By accelerating the pace of job cuts Ford will have eliminated almost 30 percent of its entire workforce by 2008. Ford currently employs 130,000 workers in both salaried and hourly jobs.

Ford looks to save $5 billion in costs by offering buyouts to its hourly and salaried workers. The buyouts are being implemented because of the business model, Ford Americas President Mark Fields explained. "The fact is," said Fields, "the business model that served us in North America for decades no longer works."
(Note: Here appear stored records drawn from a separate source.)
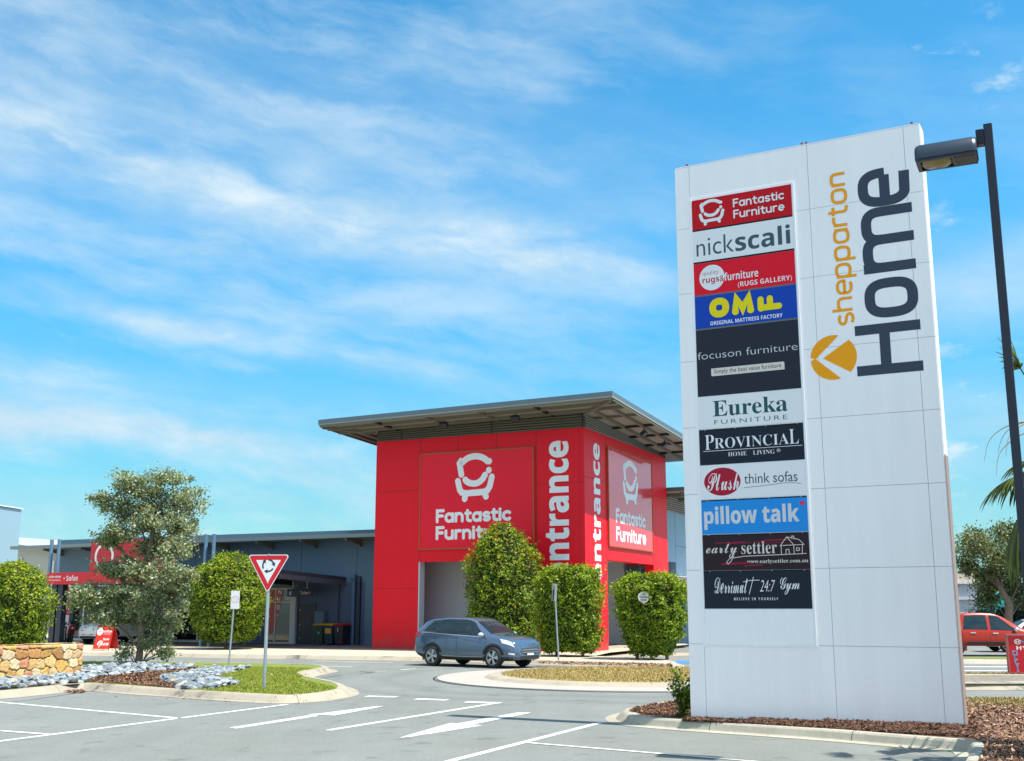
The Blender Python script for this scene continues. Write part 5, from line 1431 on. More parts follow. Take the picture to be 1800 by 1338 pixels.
# the big street tree on the right, 0.036 m per pixel about (1768, 1105)
zt_ = 71.0; bx = (1768 - 900) / 2030 * zt_; kk = zt_ / 2035
LB = [(1705, 945, 34, 26, 1), (1735, 928, 34, 22, 1), (1770, 925, 34, 26, 1), (1800, 935, 36, 34, 1.1), (1700, 975, 22, 18, .6), (1745, 965, 34, 26, 1), (1785, 975, 38, 34, 1.2), (1830, 965, 36, 44, 1.2), (1755, 1000, 30, 22, .9), (1727, 990, 14, 12, .35), (1800, 1020, 34, 30, 1.1), (1748, 1030, 26, 24, .8), (1845, 1020, 34, 44, 1), (1860, 985, 34, 40, 1)]
lobes = [((px - 1768) * kk, random.uniform(-1.5, 1.5), (1105 - py) * kk, rx * kk * .9, rx * kk, rz * kk * .9, w_) for px, py, rx, rz, w_ in LB]
tree('street_tree', 'large spreading tree with a forked brown trunk behind the parked red ute', 'tree', (bx, zt_, .05), [(0, 0, -.1), (-.05, 0, 1.2), (.1, 0, 2.2), (-.3, 0, 3.0), (-.6, 0, 3.8), (-.4, 0, 5.2)], [.32, .26, .24, .18, .13, .06], lobes, .17, 26000, BG, [.34, .32, .2, .14], twig_n=24, clump=.30)
# low dark tree mass under it
LB = [(1745, 1075, 22, 22, 1), (1722, 1068, 14, 12, .6), (1790, 1075, 30, 26, 1), (1830, 1070, 30, 30, 1), (1770, 1058, 24, 16, .8), (1745, 1092, 26, 10, .8), (1800, 1050, 24, 20, .8)]
zt2 = 74.0; kk = zt2 / 2035; bx = (1790 - 900) / 2030 * zt2
lobes = [((px - 1790) * kk, random.uniform(-.8, .8), (1104 - py) * kk, rx * kk, rx * kk, rz * kk, w_) for px, py, rx, rz, w_ in LB]
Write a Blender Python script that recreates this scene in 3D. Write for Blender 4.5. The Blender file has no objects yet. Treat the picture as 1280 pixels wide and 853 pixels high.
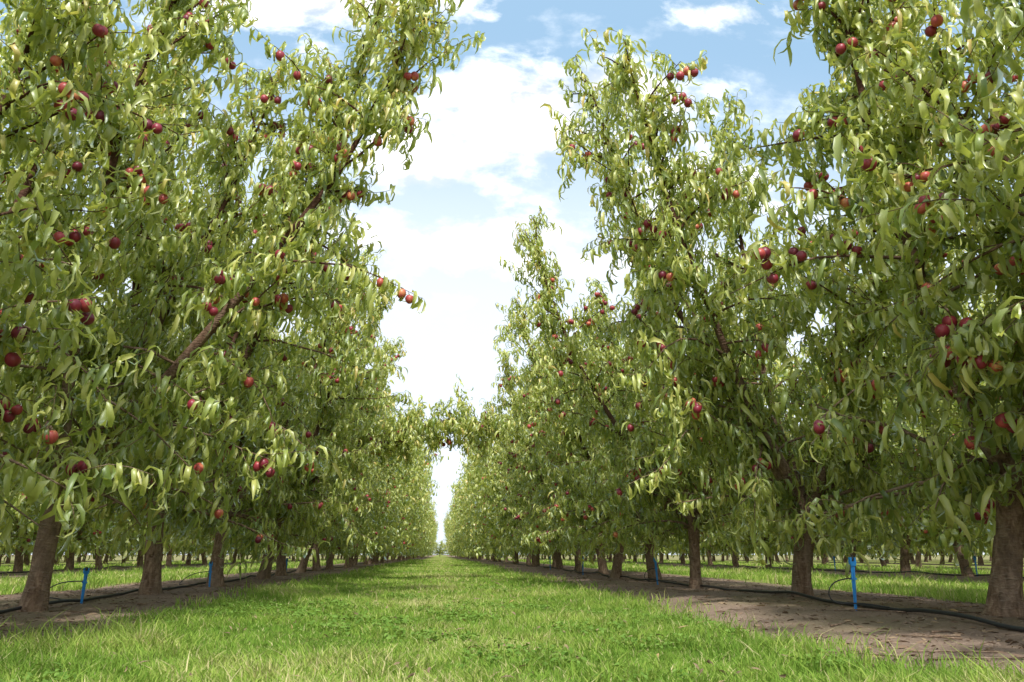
import bpy, math, numpy as np
from mathutils import Vector, Euler
scene = bpy.context.scene
R = math.radians
scene.view_settings.view_transform = 'Standard'
scene.view_settings.look = 'None'
scene.view_settings.exposure = 0

# ------------------------------------------------------------ helpers
def nrm(a):
    return a / np.maximum(np.linalg.norm(a, axis=-1, keepdims=True), 1e-9)

class MB:
    """mesh accumulator"""
    def __init__(s):
        s.v=[]; s.l=[]; s.t=[]; s.m=[]; s.a=[]; s.b=[]; s.n=0
    def add(s, v, faces, mat, a=0.0, b=0.0):
        v=np.asarray(v,dtype=np.float32).reshape(-1,3); nv=len(v)
        s.v.append(v)
        s.a.append(np.broadcast_to(np.asarray(a,dtype=np.float32),(nv,)).copy())
        s.b.append(np.broadcast_to(np.asarray(b,dtype=np.float32),(nv,)).copy())
        for f in faces:
            f=np.asarray(f,dtype=np.int64)
            if f.size==0: continue
            s.l.append((f+s.n).ravel()); s.t.append(np.full(len(f),f.shape[1],dtype=np.int32))
            s.m.append(np.full(len(f),mat,dtype=np.int32))
        s.n+=nv
    def mesh(s, name, mats, smooth=True):
        me=bpy.data.meshes.new(name)
        v=np.concatenate(s.v); l=np.concatenate(s.l).astype(np.int32); t=np.concatenate(s.t); m=np.concatenate(s.m)
        me.vertices.add(len(v)); me.vertices.foreach_set('co',v.ravel())
        me.loops.add(len(l)); me.loops.foreach_set('vertex_index',l)
        st=np.concatenate([[0],np.cumsum(t)[:-1]]).astype(np.int32)
        me.polygons.add(len(t)); me.polygons.foreach_set('loop_start',st); me.polygons.foreach_set('loop_total',t)
        for mt in mats: me.materials.append(mt)
        me.polygons.foreach_set('material_index',m)
        me.polygons.foreach_set('use_smooth',np.full(len(t),smooth,dtype=bool))
        me.update(calc_edges=True)
        at=me.attributes.new('var','FLOAT','POINT'); at.data.foreach_set('value',np.concatenate(s.a))
        at=me.attributes.new('age','FLOAT','POINT'); at.data.foreach_set('value',np.concatenate(s.b))
        return me

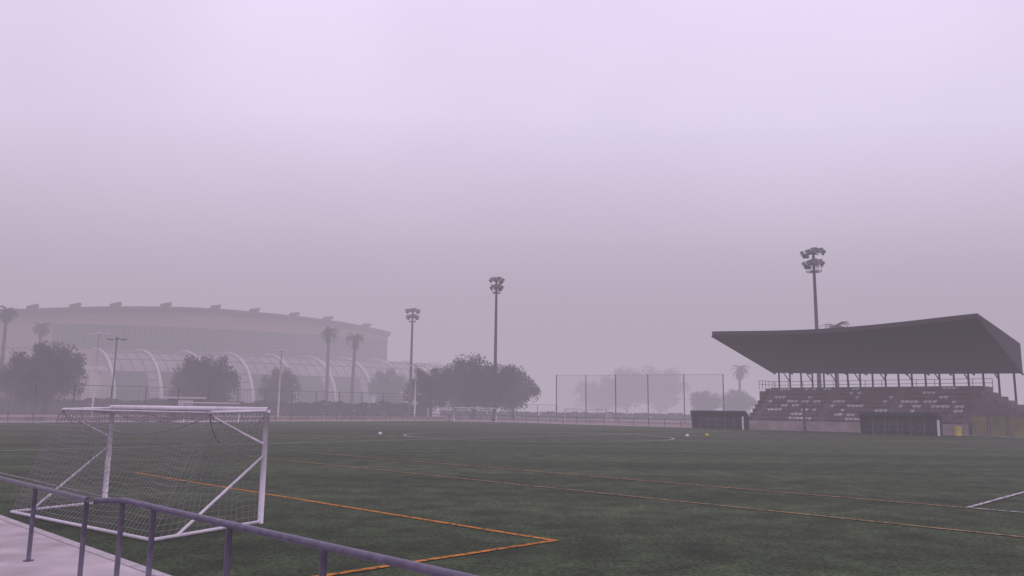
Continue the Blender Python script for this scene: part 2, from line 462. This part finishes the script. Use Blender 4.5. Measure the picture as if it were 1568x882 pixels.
for k in range(18): cb.tube(P(i0+k*1.5, j0-.1, .9), P(i0+k*1.5, j0-.1, 1.8), .03, n=6)
cb.finish('guard_rails', M['galv'], e, True)

e = empty('panel_fence', P(5, 85.6)); b = MB(); pb = MB()
for k in range(5):
    pb.box(P(1.0+k*1.7, 85.6, 1.05), A*.66, Bv*.03, Z*.95)
    b.tube(P(.15+k*1.7, 85.6, 0), P(.15+k*1.7, 85.6, 2.3), .06, n=8)
pb.finish('panels', M['yg'], e); b.finish('posts', M['galv'], e, True)
b = MB(); q = P(26.5, 86.2); b.path([q, q+Z*3.2], [.16, .13], 10); b.tube(q+Z*3.2, q+Z*3.35, .18, n=10); b.tube(q, q+Z*.15, .28, n=10)
b.finish('bollard_post', M['dugin'], None, True)
b = MB(); q = P(9.3, 83.5); b.path([q, q+Z*.7, q+Z*.78, q+Z*1.0], [.28, .36, .38, .2], 12); b.finish('litter_bin', M['yellow'], None, True, origin=q)

def dugout(ic, j, L):
    e = empty('team_dugout', P(ic, j)); b = MB(); H = 2.3; D = 1.7
    prof = [(-.35, H-.12), (0, H), (.7, H-.02), (1.3, H-.22), (1.62, H-.6), (D, H-1.1), (D, 0.05)]
    for k in range(len(prof)-1):
        (a0, z0), (a1, z1) = prof[k], prof[k+1]
        for dz in (0, .05):
            b.quad(P(ic-L/2, j+a0, z0-dz), P(ic+L/2, j+a0, z0-dz), P(ic+L/2, j+a1, z1-dz), P(ic-L/2, j+a1, z1-dz))
    b.box(P(ic, j-.35, H-.17), A*L/2, Bv*.04, Z*.11)
    b.finish('shell', M['dug'], e); b = MB()
    for s in (-1, 1):
        b.quad(*[P(ic+s*L/2, j+a, z) for a, z in prof], P(ic+s*L/2, j+.15, .05))
    b.finish('side_panels', M['dug'], e); b = MB()
    n = int(L/1.15)
    for k in range(n+1):
        x = ic-L/2+L*k/n
        b.tube(P(x, j, .0), P(x, j, H-.03), .035, n=6); b.tube(P(x, j+D-.06, .0), P(x, j+D-.06, H-1.0), .035, n=6)
    b.finish('frame', M['galv'], e, True); b = MB()
    b.box(P(ic, j+1.1, .40), A*(L/2-.1), Bv*.16, Z*.03)
    m = int(L/.55)
    for k in range(m):
        x = ic-L/2+.3+k*(L-.6)/(m-1)
        b.box(P(x, j+1.1, .48), A*.21, Bv*.2, Z*.03); b.box(P(x, j+1.33, .75), A*.21, Bv*.03, Z*.25)
    for k in (-1, 0, 1): b.box(P(ic+k*L*.35, j+1.1, .2), A*.04, Bv*.12, Z*.2)
    b.finish('bench_seats', M['dugin'], e)
    b = MB(); b.box(P(ic, j+D+.02-.08, 1.2), A*(L/2-.1), Bv*.01, Z*.25); b.finish('back_window', M['concd'], e)
    b = MB(); b.tube(P(ic-L/2-.1, j-.1, 0), P(ic-L/2-.1, j-.1, 1.6), .13, n=8); b.finish('padded_corner', M['white'], e)
dugout(36.2, 82.6, 7.0); dugout(14.2, 80.6, 7.6)

def ball(p, m):
    bpy.ops.mesh.primitive_uv_sphere_add(segments=24, ring_count=16, radius=.15, location=p); o = bpy.context.object
    o.name = 'football'; o.data.materials.append(m)
    for f in o.data.polygons: f.use_smooth = True
def gp(x, y, z=.17): return Vector((x, y, z))
ball(gp(14.8, 66.6), M['white']); ball(gp(17.0, 68.8), M['yellow']); ball(gp(-10.2, 62.5), M['white'])

# ------------------------------------------------------------------ sports hall
e = empty('sports_hall', (-90, 210, 0))
pl = [(-168, 197, 23.2), (-150, 198, 24.2), (-132, 200, 25.2), (-103, 203, 26.8), (-80, 210, 27.4), (-53.5, 225, 26.4), (-37.6, 238, 24.4)]
def cat(pts, n):
    out = []; q = [pts[0]]+pts+[pts[-1]]
    for k in range(1, len(q)-2):
        for s in range(n):
            t = s/n; p0, p1, p2, p3 = [Vector(x) for x in q[k-1:k+3]]
            out.append(.5*((2*p1)+(-p0+p2)*t+(2*p0-5*p1+4*p2-p3)*t*t+(-p0+3*p1-3*p2+p3)*t**3))
    out.append(Vector(pts[-1])); return out
C = cat(pl, 6)
nf = Vector((.37, -.93, 0)).normalized(); wall = MB(); roof = MB(); glz = MB(); mul = MB(); tooth = MB()
G = lambda v, z: Vector((v.x, v.y, z))
for k in range(len(C)-1):
    p, q = C[k], C[k+1]
    roof.quad(p+nf*4, q+nf*4, q+nf*4-Z*.7, p+nf*4-Z*.7)
    roof.quad(p+nf*4-Z*.7, q+nf*4-Z*.7, q-Z*1.4, p-Z*1.4)
    roof.quad(p+nf*4, q+nf*4, q-nf*50+Z*2, p-nf*50+Z*2)
    glaz = p.x > -119
    if glaz:
        wall.quad(G(p, p.z-1.4), G(q, q.z-1.4), G(q, 22.3), G(p, 22.3))
        glz.quad(G(p, 22.3), G(q, 22.3), G(q, 16), G(p, 16))
        wall.quad(G(p, 16), G(q, 16), G(q, 0), G(p, 0))
        for t in (0, .33, .66):
            c = p.lerp(q, t); mul.box(G(c, 19.2)+nf*.15, (q-p).normalized()*.15, nf*.1, Z*3.2)
        mul.box(G(p.lerp(q, .5), 19.2)+nf*.12, (G(q, 0)-G(p, 0))*.5, nf*.06, Z*.14)
    else:
        wall.quad(G(p, p.z-1.4), G(q, q.z-1.4), G(q, 0), G(p, 0))
        for zz in (9, 16): mul.box(G(p.lerp(q, .5), zz)+nf*.2, (G(q, 0)-G(p, 0))*.5, nf*.12, Z*.15)
L = 0
for k in range(len(C)-1):
    p, q = C[k], C[k+1]; d = (q-p).length; L += d
    if L > 8.5:
        L = 0; dd = (q-p).normalized()
        tooth.box(q+nf*3.2+Z*.5, dd*1.3+Z*.25, nf*1.4, Z*.35); tooth.box(q+nf*2+Z*.2, dd*.3, nf*2.4, Z*.5)
wall.quad(G(C[-1], C[-1].z-1.6), C[-1]-nf*50, G(C[-1]-nf*50, 0), G(C[-1], 0))
roof.quad(C[-1]+nf*4, C[-1]+nf*4-Z*.9, C[-1]-nf*50+Z*.5, C[-1]-nf*50+Z*2)
wall.finish('walls', M['hallwall'], e); roof.finish('curved_roof', M['hallroof'], e); glz.finish('glazing', M['hallglass'], e)
mul.finish('mullions', M['hallroof'], e); tooth.finish('roof_beam_ends', M['hallroof'], e)
an = [v for v in C if v.x > -112]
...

Fields suggested through his comment that high-priced union wages no longer cut it against foreign automakers like Toyota who was opening plants in the US while GM, Chrysler and Ford were facing cutbacks. But the news is not surprising and Ford's move in offering contract buyouts appears to be modeled after General Motors who offered a similar deal to its hourly workers earlier this year.

Bill Ford Jr. said that the accelerated reorganization plan would bring the automaker back to profitability in 2009. He also said that dividends on its common and Class B stock in the fourth quarter of this year would be suspended.